Brief: Tell how many lines carry the word "from"; the reply is the number and nothing else.

Data provided:
☆ ☆ ☆

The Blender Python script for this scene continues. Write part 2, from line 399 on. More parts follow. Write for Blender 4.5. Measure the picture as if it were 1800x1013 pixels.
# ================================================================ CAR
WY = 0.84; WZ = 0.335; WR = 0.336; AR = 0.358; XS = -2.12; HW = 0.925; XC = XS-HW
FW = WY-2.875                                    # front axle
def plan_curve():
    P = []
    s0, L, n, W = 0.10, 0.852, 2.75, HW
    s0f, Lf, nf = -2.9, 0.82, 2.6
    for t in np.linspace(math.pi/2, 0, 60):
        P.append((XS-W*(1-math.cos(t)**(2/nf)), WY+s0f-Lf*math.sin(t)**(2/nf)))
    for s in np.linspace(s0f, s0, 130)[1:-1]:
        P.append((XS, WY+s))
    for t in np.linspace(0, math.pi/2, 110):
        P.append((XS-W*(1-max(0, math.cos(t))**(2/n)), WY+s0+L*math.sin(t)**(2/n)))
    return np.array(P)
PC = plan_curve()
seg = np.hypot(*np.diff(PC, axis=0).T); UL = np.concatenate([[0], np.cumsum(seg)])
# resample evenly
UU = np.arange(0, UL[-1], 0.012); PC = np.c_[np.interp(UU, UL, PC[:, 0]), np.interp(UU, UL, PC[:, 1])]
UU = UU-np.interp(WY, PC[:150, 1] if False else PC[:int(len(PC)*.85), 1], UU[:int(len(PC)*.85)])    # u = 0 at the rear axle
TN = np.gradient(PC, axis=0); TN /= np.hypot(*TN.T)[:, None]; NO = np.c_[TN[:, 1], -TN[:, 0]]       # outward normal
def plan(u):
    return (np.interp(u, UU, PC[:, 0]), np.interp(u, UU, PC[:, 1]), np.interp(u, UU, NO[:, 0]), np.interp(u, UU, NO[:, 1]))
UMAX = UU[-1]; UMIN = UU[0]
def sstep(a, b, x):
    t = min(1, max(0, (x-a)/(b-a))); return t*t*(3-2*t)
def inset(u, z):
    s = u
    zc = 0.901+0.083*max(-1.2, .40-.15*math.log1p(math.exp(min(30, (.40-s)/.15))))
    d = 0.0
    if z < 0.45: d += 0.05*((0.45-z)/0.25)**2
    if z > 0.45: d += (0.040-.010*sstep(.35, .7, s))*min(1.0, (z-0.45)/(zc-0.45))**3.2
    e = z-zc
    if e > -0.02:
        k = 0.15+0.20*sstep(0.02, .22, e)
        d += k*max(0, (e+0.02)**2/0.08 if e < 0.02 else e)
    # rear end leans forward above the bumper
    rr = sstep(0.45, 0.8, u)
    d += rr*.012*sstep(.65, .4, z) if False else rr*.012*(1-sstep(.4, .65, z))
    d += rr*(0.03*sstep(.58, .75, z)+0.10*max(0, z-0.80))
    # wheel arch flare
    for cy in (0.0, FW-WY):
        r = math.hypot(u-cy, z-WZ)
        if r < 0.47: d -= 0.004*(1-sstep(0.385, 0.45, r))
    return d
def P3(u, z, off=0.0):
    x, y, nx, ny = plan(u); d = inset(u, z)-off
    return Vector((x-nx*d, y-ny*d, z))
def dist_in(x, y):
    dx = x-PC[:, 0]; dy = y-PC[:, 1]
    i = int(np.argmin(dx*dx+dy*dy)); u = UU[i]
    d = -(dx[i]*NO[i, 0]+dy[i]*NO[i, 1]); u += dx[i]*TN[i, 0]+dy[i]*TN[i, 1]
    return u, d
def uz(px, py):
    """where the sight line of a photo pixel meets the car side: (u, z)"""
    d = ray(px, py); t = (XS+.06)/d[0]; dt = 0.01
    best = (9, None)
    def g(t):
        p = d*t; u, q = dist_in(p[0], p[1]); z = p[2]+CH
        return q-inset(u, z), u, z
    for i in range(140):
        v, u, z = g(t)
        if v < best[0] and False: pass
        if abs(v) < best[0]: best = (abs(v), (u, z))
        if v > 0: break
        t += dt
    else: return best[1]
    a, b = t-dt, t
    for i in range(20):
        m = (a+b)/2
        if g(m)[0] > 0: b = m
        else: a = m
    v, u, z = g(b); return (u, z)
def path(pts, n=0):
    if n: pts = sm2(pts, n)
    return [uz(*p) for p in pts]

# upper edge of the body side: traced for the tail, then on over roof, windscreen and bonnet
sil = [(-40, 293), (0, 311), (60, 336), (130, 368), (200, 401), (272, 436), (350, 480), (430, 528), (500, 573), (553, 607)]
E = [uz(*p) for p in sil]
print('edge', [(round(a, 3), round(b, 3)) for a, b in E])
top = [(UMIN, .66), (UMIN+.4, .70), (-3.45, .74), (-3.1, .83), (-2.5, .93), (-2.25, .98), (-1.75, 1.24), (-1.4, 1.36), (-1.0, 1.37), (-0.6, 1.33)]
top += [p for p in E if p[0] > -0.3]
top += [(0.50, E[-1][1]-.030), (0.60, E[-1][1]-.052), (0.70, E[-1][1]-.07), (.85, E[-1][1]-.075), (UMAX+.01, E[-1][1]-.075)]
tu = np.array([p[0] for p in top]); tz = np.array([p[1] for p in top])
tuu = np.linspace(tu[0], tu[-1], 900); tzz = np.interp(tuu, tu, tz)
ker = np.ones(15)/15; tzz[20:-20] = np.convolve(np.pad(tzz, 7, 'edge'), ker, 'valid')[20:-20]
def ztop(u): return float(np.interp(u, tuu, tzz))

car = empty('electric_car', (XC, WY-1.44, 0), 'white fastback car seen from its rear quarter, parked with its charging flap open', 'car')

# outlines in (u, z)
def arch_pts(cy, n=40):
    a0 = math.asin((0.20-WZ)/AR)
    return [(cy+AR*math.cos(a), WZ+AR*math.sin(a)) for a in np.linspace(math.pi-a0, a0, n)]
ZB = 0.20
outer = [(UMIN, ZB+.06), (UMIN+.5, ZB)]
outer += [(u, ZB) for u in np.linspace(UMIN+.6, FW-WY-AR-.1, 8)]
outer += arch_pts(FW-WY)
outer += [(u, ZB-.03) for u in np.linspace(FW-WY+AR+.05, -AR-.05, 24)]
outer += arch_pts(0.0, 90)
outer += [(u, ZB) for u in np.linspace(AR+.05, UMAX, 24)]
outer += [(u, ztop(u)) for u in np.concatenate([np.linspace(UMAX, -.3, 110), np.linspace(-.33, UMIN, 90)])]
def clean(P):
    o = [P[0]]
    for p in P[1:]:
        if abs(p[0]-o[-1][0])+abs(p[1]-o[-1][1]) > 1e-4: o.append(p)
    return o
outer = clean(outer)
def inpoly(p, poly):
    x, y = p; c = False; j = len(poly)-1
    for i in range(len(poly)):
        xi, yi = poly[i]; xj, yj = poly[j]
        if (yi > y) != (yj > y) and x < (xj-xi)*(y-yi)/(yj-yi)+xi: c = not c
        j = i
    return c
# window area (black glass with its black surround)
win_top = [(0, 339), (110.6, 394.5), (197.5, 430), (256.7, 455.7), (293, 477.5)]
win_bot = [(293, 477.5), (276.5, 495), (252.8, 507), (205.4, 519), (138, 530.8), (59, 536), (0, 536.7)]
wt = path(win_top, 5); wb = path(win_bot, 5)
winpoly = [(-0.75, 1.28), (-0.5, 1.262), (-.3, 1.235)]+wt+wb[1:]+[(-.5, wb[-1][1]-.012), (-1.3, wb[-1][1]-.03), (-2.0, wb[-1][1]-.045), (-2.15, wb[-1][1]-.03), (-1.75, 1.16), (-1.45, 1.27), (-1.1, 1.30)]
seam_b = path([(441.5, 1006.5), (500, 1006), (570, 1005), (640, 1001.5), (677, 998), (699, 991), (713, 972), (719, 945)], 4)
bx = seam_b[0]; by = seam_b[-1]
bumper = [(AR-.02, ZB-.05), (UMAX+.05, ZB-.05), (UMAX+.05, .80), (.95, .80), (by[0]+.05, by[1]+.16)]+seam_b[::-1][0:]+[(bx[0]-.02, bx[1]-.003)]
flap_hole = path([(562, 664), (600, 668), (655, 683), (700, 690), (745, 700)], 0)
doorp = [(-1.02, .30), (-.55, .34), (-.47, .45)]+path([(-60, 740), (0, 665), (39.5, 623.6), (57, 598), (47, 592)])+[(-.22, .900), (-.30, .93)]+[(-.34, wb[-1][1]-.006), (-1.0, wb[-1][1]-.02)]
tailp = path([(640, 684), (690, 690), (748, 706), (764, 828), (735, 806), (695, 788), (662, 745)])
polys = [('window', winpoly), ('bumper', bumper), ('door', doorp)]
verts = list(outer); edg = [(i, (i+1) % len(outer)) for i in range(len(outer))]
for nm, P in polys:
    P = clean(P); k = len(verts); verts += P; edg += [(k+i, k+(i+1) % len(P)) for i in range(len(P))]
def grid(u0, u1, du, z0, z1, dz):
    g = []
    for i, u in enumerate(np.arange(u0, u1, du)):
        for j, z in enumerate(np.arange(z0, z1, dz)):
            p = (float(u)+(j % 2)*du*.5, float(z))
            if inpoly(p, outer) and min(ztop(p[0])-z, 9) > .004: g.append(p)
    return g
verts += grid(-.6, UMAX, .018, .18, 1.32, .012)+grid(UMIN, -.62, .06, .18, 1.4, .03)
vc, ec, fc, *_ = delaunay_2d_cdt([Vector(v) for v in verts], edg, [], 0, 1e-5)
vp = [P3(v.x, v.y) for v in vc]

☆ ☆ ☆

Task result: 2